В СССР подцензурная печать весьма слабо отражала извечный диалог, ведь не считать же полемику талантливого Твардовского и охранительного Кочетова продолжением спора прежних западников-прогрессистов и почвенников-охранителей? Но разговор западников и почвенников на деле не прекращался. В конце 1960-х годов возник Самиздат, а в начале 1970-х появился самиздатский журнал «Вече» — почвенный, националистический. Ему противостоял другой самиздатский журнал — «Поиски», который придерживался либерального, западнического направления (Даниэль, 1988, с. 111-129).
Затем была метель 1990-х годов, великий немой обрел право речи и попытался сказать все сразу. В одно длиннющее нескончаемое слово, заимствованное из агглютинативных языков Америки, слились монетаристы и «Память», рыночники и призывы к обновлению коммунизма, православие, диссидентство, новый монархизм... К 2000 году, примерно к началу тысячелетия, этот гомон притих — люди привыкли к тому, что говорить — можно, и, замолчав, занялись поисками хлеба насущного. И вот тогда, с окончанием выговаривания невыговоренного, когда мнения слегка определились, — тогда и произошел организованный ФОМом диалог либералов и почвенников на сайте «Дискурс».

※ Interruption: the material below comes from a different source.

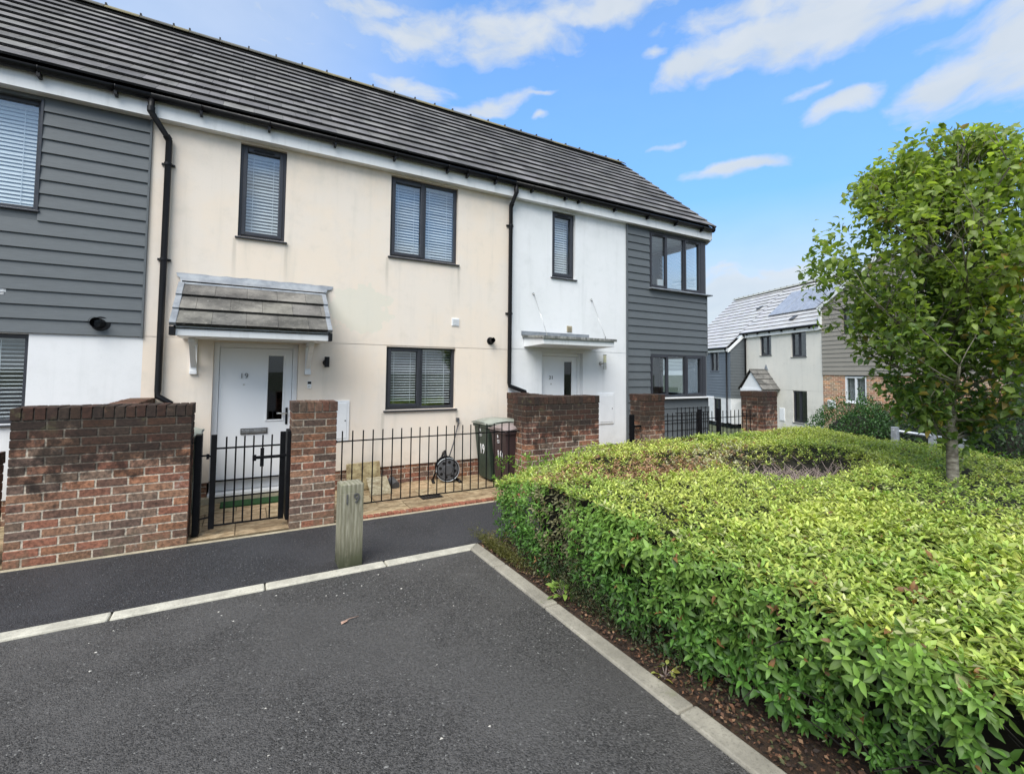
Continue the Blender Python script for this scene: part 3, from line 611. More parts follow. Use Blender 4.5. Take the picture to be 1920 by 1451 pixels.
pipe(H19, [(-1.03,-.175,4.76),(-1.03,-.175,4.60),(-.865,-.05,4.36),(-.865,-.05,1.40),(-.865,-.06,1.33),(-.74,-.075,1.25),(-.735,-.08,1.05),(-.735,-.08,.10)], [(-.865,-.05,4.07),(-.865,-.05,2.93)])
q = MB(); q.box(-.785,-.690,-.13,-.035,1.10,1.20); q.tube([(-.74,-.13,1.15),(-.84,-.16,1.16),(-.93,-.18,1.10),(-.95,-.18,.95)], .014, 8); q.build('rain_diverter', M['black'], H19, bevel=.004)
def door(par, d, num, glass_x, letter, handle=True, rec=.075, steps=.12):
    x0, x1, z0, z1 = d; f = MB(); y = rec; fw_ = .062
    f.box(x0, x0+fw_, y, y+.07, z0, z1); f.box(x1-fw_, x1, y, y+.07, z0, z1); f.box(x0+fw_, x1-fw_, y+.001, y+.07, z1-fw_, z1); f.box(x0-.01, x1+.01, -.03, y+.06, z0, z0+.075)
    fr = f.build('door_frame', M['white'], par, bevel=.006)
    a, b_, c, e = x0+fw_+.004, x1-fw_-.004, z0+.08, z1-fw_-.004; gx0, gx1, gz0, gz1 = glass_x
    l = MB(); yy = y+.018; yb = y+.06
    for bx in ((a,gx0,c,e),(gx1,b_,c,e),(gx0,gx1,c,gz0),(gx0,gx1,gz1,e)): l.quad((bx[0],yy,bx[2]),(bx[1],yy,bx[2]),(bx[1],yy,bx[3]),(bx[0],yy,bx[3]))
    l.quad((a,yb,c),(b_,yb,c),(b_,yb,gz0),(a,yb,gz0))
    dl = l.build('door_leaf', M['door'], par)
    t = MB(); w_ = .022
    t.box(gx0-w_, gx0, yy-.012, yy+.02, gz0-w_, gz1+w_); t.box(gx1, gx1+w_, yy-.012, yy+.02, gz0-w_, gz1+w_); t.box(gx0, gx1, yy-.011, yy+.02, gz1, gz1+w_); t.box(gx0, gx1, yy-.011, yy+.02, gz0-w_, gz0); t.build('glazing_bead', M['white'], dl, bevel=.006)
    p = MB(); p.box(gx0, gx1, yy+.005, yy+.012, gz0, gz1); p.build('door_pane', M['glass_dark'], dl)
    nx, nz, nsz = num[1]; text('door_number', num[0], nsz, M['numeral'], dl, (nx, yy-.006, nz))
    s = MB(); s.cyl((nx,yy-.001,nz-.11),(nx,yy-.008,nz-.11), .012, .012, 16); s.build('spyhole', M['chrome'], dl)
    if letter:
        lx0, lx1, lz = letter; p = MB(); p.box(lx0, lx1, yy-.014, yy-.0005, lz-.038, lz+.038); lp = p.build('letterplate', M['numeral'], dl, bevel=.003); p = MB(); p.box(lx0+.012, lx1-.012, yy-.020, yy-.0145, lz-.018, lz+.022); p.build('letter_flap', M['chrome'], lp, bevel=.003)
    hx = x1-fw_-.055; p = MB(); p.box(hx-.014, hx+.014, yy-.012, yy-.0005, .93, 1.15); hp = p.build('handle_plate', M['black'], dl, bevel=.004); p = MB(); p.tube([(hx,yy-.01,1.08),(hx,yy-.05,1.08),(hx-.12,yy-.055,1.08)], .009, 8); p.build('door_handle', M['chrome'], hp)
M['glass_dark'] = glass('dark_door_glass', (.45,.46,.46,1), .10)
door(H19, D19, ('19', (.0, 1.565, .092)), (.272,.448,1.00,1.83), (-.02,.285,.862))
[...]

Присматриваясь к тому новому, что отличает диалог 2000 года от дореволюционной дискуссии, мы прежде всего заметим, что нет более славянофилов. Как показали результаты нашего диалога, теперь такой круг мыслей уже не находит отклика, задачи объединения славянских племен вокруг России полагаются фантастическими и оцениваются как проявление имперского сознания. Даже «сниженная» (по Соловьеву), политизированная точка зрения поздних славянофилов оказывается нереалистичной. Сегодняшние защитники этого мировоззренческого полюса считают термин устаревшим и именуют себя «почвенниками ». На современном этапе почвенников — да и западников — волнует судьба только одной страны, причем интересуют не какие-то глобальные перспективы, а элементарное выживание, существование на хоть сколько-нибудь «приличном» уровне. Сама постановка таких задач многое говорит о том, как выглядит ныне самосознание России.
«Западники » пострадали меньше, они еще могут так именоваться, но все же обычно их называют «либералами ». Западная Европа перестала быть единственным в мире источником цивилизации, и название «западники» обесцветилось, стало понятным лишь знатокам истории старого спора.

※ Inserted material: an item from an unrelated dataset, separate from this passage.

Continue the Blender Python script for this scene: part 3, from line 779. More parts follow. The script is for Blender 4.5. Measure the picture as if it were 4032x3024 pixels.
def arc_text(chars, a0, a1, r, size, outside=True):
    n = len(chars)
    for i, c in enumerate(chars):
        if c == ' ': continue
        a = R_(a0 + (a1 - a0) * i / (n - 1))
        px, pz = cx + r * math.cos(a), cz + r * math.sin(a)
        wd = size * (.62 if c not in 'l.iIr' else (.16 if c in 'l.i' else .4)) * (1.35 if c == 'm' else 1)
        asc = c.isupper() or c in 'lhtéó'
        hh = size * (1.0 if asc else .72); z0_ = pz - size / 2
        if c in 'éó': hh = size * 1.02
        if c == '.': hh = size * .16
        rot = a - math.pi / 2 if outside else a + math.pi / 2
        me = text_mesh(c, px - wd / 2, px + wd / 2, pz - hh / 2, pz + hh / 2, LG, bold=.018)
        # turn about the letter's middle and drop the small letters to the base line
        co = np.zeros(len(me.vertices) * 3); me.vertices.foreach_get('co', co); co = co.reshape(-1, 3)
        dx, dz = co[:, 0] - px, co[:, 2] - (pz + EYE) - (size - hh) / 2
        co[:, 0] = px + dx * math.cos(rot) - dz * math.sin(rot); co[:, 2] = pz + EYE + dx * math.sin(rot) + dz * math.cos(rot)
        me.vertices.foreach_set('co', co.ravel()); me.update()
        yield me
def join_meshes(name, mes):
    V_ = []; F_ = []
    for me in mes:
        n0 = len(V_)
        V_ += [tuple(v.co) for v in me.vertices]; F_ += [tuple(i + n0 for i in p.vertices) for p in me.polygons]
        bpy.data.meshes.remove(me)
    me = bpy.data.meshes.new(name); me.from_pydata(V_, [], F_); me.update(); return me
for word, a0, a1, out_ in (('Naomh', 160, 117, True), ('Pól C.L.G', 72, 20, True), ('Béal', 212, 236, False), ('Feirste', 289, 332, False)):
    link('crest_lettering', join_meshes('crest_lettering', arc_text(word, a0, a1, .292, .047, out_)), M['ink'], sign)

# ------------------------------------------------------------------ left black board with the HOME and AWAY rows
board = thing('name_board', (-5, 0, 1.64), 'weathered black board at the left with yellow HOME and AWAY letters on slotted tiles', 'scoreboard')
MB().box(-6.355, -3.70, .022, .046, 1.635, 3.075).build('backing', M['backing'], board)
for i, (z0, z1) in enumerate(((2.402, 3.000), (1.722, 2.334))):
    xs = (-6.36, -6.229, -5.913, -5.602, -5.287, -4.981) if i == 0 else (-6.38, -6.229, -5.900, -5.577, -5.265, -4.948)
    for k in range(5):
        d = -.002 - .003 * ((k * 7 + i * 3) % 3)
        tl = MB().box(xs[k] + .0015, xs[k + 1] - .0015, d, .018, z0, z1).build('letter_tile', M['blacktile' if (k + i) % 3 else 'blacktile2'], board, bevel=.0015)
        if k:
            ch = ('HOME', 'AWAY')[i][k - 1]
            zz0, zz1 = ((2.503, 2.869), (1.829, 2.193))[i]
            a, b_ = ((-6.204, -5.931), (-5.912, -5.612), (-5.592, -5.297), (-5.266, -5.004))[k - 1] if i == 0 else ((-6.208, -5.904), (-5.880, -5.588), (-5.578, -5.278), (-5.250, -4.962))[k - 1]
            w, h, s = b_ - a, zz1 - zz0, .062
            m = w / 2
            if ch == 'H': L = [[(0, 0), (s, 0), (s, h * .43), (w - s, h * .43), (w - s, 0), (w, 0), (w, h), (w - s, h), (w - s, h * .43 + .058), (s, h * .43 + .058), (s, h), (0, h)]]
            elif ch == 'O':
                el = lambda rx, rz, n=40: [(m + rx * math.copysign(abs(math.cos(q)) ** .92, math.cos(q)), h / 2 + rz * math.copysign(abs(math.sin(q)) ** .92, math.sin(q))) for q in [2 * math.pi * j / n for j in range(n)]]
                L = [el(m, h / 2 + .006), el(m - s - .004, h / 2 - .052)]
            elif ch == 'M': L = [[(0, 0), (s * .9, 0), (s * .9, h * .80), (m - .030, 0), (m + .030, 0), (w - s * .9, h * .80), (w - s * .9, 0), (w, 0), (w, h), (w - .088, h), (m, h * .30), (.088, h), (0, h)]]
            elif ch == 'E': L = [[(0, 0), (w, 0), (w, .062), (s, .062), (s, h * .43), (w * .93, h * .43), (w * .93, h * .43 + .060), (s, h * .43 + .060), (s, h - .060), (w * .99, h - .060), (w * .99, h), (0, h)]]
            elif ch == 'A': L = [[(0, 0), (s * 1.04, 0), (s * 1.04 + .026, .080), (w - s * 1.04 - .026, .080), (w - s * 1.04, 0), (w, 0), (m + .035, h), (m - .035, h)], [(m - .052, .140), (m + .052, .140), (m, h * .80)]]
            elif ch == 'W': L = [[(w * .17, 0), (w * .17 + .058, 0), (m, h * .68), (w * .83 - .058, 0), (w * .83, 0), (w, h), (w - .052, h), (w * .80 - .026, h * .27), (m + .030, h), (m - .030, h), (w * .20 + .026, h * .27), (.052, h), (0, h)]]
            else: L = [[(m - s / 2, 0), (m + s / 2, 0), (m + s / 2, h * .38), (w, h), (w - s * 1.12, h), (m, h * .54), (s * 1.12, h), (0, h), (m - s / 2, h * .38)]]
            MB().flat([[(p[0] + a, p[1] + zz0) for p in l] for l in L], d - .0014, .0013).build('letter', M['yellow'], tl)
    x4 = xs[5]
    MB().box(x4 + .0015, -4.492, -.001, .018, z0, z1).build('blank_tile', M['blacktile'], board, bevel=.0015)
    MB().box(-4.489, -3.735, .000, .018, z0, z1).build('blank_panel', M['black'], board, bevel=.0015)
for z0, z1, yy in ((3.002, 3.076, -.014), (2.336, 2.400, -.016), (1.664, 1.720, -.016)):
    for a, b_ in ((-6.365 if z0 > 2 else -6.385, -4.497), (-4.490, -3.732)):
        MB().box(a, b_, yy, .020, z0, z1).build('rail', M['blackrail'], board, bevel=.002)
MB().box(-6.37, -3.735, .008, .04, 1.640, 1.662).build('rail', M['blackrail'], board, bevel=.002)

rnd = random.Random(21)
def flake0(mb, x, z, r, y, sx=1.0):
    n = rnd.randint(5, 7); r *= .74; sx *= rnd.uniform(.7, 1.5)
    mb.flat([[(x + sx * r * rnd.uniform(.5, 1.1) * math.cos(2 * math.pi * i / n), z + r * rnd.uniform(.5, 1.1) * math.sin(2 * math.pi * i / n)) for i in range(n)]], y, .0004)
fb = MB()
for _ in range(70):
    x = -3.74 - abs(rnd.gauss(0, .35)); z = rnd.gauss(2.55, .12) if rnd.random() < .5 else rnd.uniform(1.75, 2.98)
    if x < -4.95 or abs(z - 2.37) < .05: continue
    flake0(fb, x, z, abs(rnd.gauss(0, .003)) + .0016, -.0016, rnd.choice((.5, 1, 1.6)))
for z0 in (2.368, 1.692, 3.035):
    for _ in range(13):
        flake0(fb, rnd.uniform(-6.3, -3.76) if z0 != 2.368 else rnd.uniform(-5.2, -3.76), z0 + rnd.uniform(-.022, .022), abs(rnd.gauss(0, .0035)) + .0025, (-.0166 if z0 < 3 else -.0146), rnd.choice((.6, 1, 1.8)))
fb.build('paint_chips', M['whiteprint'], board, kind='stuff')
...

Далее, существуют сомнения в самих маркерах дискуссии — западничестве и славянофильстве (почвенничестве). Разумеется, и на прежних этапах спора тот же Соловьев, например, совершал некую идейную эволюцию и переходил от почвенничества (работа «Три силы») к западничеству («Об упадке средневекового умосозерцания»). Однако это была эволюция на протяжении целой жизни, и это был Владимир Соловьев, одна из самых крупных фигур русской мысли на протяжении веков, а многие иные мыслители без колебаний записывались на ту или иную сторону в этом споре. Сейчас же, на современном этапе спора, в XXI веке, почти каждый участник дискуссии говорит, что он, собственно, и не западник, и не почвенник или что он очень, знаете ли, нетипичный западник, так что другие западники считают его почвенником, и т. д. Возможно, это говорит о том, что ситуация в России значительно изменилась и старые философские одежды уже не соответствуют тому, что в России выросло. Спор приобретает все новые измерения и философская «форма » двухсотлетней давности уже тесна... или слишком просторна? Короче, не по мерке.

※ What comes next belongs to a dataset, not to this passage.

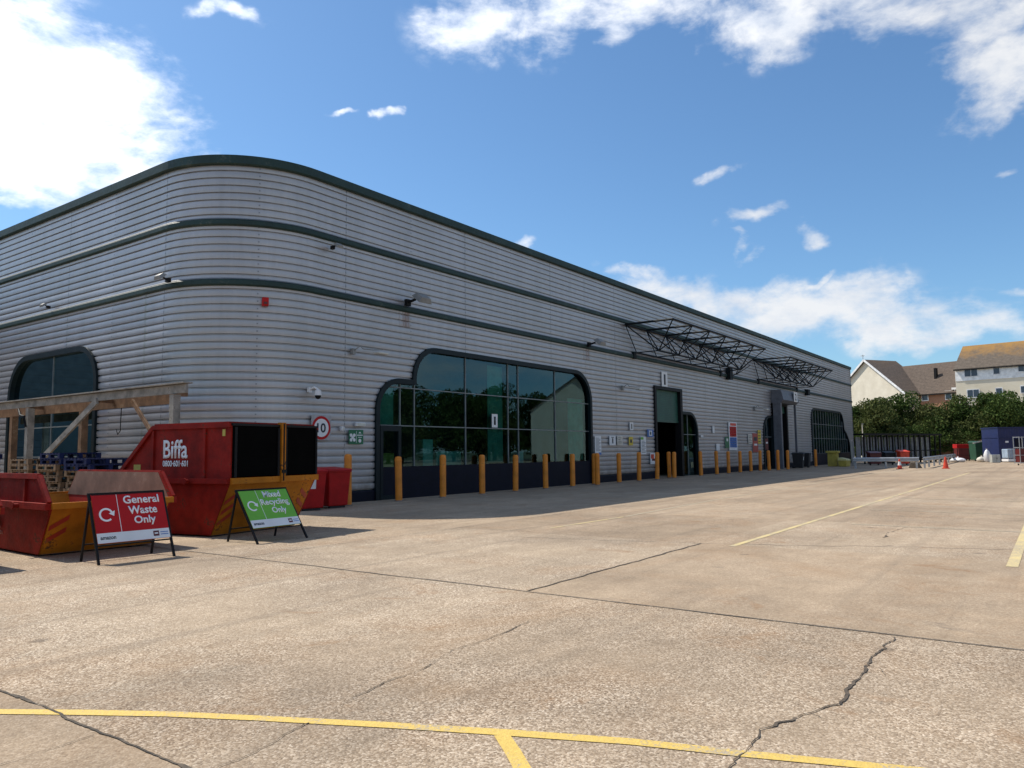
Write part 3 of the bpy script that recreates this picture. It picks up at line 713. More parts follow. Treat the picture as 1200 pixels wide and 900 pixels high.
# ------------------------------------------------------------------ lamps, cameras and alarm box on the wall
def floodlight(x, z, s, label, rz=0, left=False):
    e = empty('floodlight', (x, YC-.09, z) if not left else (XC-.09, x, z), rz); tag(e, label, 'floodlight')
    m = MB(); m.box(-.10*s, .10*s, -.12, .0, -.12*s, .10*s); m.bar((0, -.1, 0), (0, -.42*s, .06), .07*s); m.build('bracket', M_BLACKMETAL, e)
    h = MB(); c = Vector((.12*s, -.62*s, .07*s))
    R = Matrix.Rotation(rad(38), 3, 'X')
    pts = [Vector(p) for p in ((-.32,-.22,-.05),(.32,-.22,-.05),(.32,.22,-.05),(-.32,.22,-.05),(-.22,-.15,.12),(.22,-.15,.12),(.22,.15,.12),(-.22,.15,.12))]
    h.add([c+R@(p*s) for p in pts], [(0,3,2,1),(4,5,6,7),(0,1,5,4),(1,2,6,5),(2,3,7,6),(3,0,4,7)])
    hh = h.build('housing', M_LAMPG, e, bevel=.01)
    l = MB(); l.plate([c+R@(Vector(p)*s) for p in ((-.28,-.18,-.053),(-.28,.18,-.053),(.28,.18,-.053),(.28,-.18,-.053))], .012*s); l.build('lens', M_LENS, hh)
    return e
x, z = FY(474, 355); floodlight(x, z, 1.0, 'grey floodlight on the lower green band over the big window, rust below it')
x, z = FY(687, 404); floodlight(x, z, .95, 'grey floodlight on the lower green band above the wall notices')
x, z = FY(386, 291); floodlight(x, z, .45, 'small dark lamp high on the wall just under the upper green band')
floodlight(FX(205, 331, XC)[0]+.1, 6.48, .55, 'small grey lamp at the start of the rounded corner', -PI/2, True)
floodlight(FX(62, 363, XC)[0], 6.6, .4, 'small black lamp on the lower band of the short side', -PI/2, True)
def wall_arm(px, py, s, label):
    x, z = FY(px, py); e = empty('wall_luminaire', (x, YC-.03, z)); tag(e, label, 'wall light')
    m = MB(); m.box(-.09*s, .09*s, -.10, 0, -.2*s, .1*s); m.build('base', M_LAMPG, e)
    m = MB(); m.tube([(0, -.1, .0), (.15*s, -.25, .22*s), (.28*s, -.3, .05), (.7*s, -.5, .02), (1.15*s, -.62, .08*s)], .025*s, 8); m.build('arm', M_LAMPG, e, smooth=True)
    m = MB(); m.box(.75*s, 1.45*s, -.72, -.45, -.18*s, -.06*s); m.build('lamp_head', M_LENS, e, bevel=.04)
    return e
wall_arm(412, 411, .62, 'grey wall lamp on a bent arm left of the big window')
wall_arm(728, 454, .75, 'grey wall lamp on a bent arm between the window and the roller door')
wall_arm(883, 478, .9, 'grey wall lamp on a bent arm near the far doorway')
# dome camera on the rounded wall
k = ray(361, 462); 
e = empty('dome_camera', (14.72, YC-.02, 3.28)); tag(e, 'white dome security camera on the wall above the speed limit sign', 'security camera')
m = MB(); m.box(-.10, .02, -.08, 0, .02, .16); m.tube([(-.04, -.06, .10), (-.04, -.25, .16), (.02, -.34, .10)], .03, 10); m.build('bracket', M_WHITE, e)
m = MB(); m.lathe([(.03, .10), (.09, .06), (.10, -.06), (.10, -.08)][::-1], (.02, -.34, 0), 16); b = m.build('body', M_WHITE, e)
m = MB(); m.lathe([(.02, -.19), (.06, -.17), (.085, -.12), (.09, -.082)], (.02, -.34, 0), 16); m.build('dome', M_BLACKMETAL, e, smooth=True)
# alarm box on the arc
def arcpt(px, py):
    best = None
    for i in range(200):
        s = L1+L2*i/199; x, y = path(s, .02); k = ray(px, py)
        d = abs(k.x*y-k.y*x)
        if best is None or d < best[0]: t = y/k.y; best = (d, s, CH+k.z*t)
    return best[1], best[2]
s, z = arcpt(311, 354); x, y = path(s, .05); a = (s-L1)/RC
e = empty('alarm_box', (x, y, z), a-PI/2); tag(e, 'small red alarm box high on the rounded corner', 'alarm')
m = MB(); m.box(-.09, .09, -.10, .03, -.13, .12); m.build('housing', M_REDBIN, e, bevel=.02)
m = MB(); m.box(-.05, .05, -.125, -.10, -.08, -.02); m.build('grille', M_DKRED, e)
def small_box(px, py, w, h, label, mat=M_WHITE, name='junction_box', cat='wall box'):
    x, z = FY(px, py); e = empty(name, (x, YC-.01, z)); tag(e, label, cat)
    m = MB(); m.box(-w/2, w/2, -.12, 0, -h/2, h/2); m.build('case', mat, e, bevel=.02)
    m = MB(); m.box(-w/2+.03, w/2-.03, -.128, -.12, -h/2+.02, h/2-.02); m.build('cover', M_LENS, e)
small_box(420, 497.5, .38, .12, 'flat white bulkhead light above the green sign', name='bulkhead_light', cat='wall light')
small_box(399, 502.5, .12, .13, 'small square white box left of the green sign')

# ------------------------------------------------------------------ lattice canopies over the doors
def lattice(x0, x1, n, label):
    e = empty('lattice_canopy', (x0, YC, 6.55)); tag(e, label, 'steel canopy', 'steel lattice canopies over the doorways')
    L = x1-x0; zt_, zb_ = 1.37, .04; yw = -.09; yo = -2.7; yl = -1.35
    ch = MB(); ch.tube([(0, yw, zt_), (L, yw, zt_)], .05, 6); ch.tube([(0, yo, zt_), (L-.2, yo, zt_)], .05, 6); ch.tube([(1.0, yl, zb_), (L-1.2, yl, zb_)], .05, 6); ch.tube([(1.0, yw, zb_), (L-1.2, yw, zb_)], .045, 6)
    ch.each('chord', M_TRUSS, e)
    cr = MB()
    for i in range(n+1):
        x = L*i/n; cr.tube([(x, yw, zt_), (min(x, L-.2), yo, zt_)], .058, 6)
    cr.each('cross_bar', M_TRUSS, e)
    br = MB()
    for i in range(n):
        xa = L*i/n; xb = L*(i+1)/n; xm = min(max((xa+xb)/2, 1.0), L-1.2)
        for yy in (yw, yo):
            br.tube([(xa, yy, zt_), (xm, yl, zb_)], .034, 6); br.tube([(min(xb, L-.2), yy, zt_), (xm, yl, zb_)], .034, 6)
        br.tube([(xm, yw, zb_), (xm, yl, zb_)], .03, 6)
        br.tube([(xa, yw, zt_), (xm, yw, zb_)], .026, 6)
    br.each('brace', M_TRUSS, e)
    ft = MB()
    for xx in (1.0, L-1.2): ft.box(xx-.15, xx+.15, yw-.03, .04, zb_-.35, zb_+.02)
    ft.each('wall_foot', M_TRUSS, e)
    return e
c1 = lattice(34.8, 49.4, 6, 'near black steel lattice canopy above the green roller door')
m = MB()
for q in range(3):
    m.tube([(14.6+.1*q, -.1, .9), (14.9+.3*q, -.6-.15*q, 1.0), (15.5+.25*q, -.75-.2*q, .55), (15.2+.1*q, -.4, -.05), (14.8, -.12, -.2)], .028, 6)
m.box(14.5, 15.0, -.30, .0, -.42, .35); m.build('cable_bracket', M_TRUSS, c1)
c2 = lattice(54.8, 67.0, 6, 'far black steel lattice canopy above the grey portal')
m = MB(); m.box(13.6, 14.2, -.3, 0, -.45, .05); m.build('cable_bracket', M_TRUSS, c2)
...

Итак, умные и талантливые люди сейчас создают интересные, парадоксальные, сложные концепции развития мира. Однако все эти концепции можно назвать «тактическими ». Они решают, какими средствами достичь кем-то поставленных задач — благосостояния, мирного существования, слияния с Западом, приобщения к цивилизации и т. д., а также независимого развития и национального расцвета. Самих задач никто толком не ставил — они как-то есть сами собой. Стратегию никто не вырабатывал, предполагается, что она уже есть. Аргумент для этого с логической точки зрения совершенно ничтожный: раз коммунизм не оправдал себя, значит, остался только один путь. В этом суждении что ни слово, то ошибка — и тем не менее стратегией может называться, пожалуй, только это беспомощное суждение: беспомощное, ибо основанное на отрицании.
Однако множество тактик складывается и порождает стратегию, которой никто не предлагал, которая получается «сама собой». Нам надо подойти к описанию этой «стратегии без автора». Для этого постараемся по возможности четко описать логику того пространства смыслов, в котором происходит этот диалог.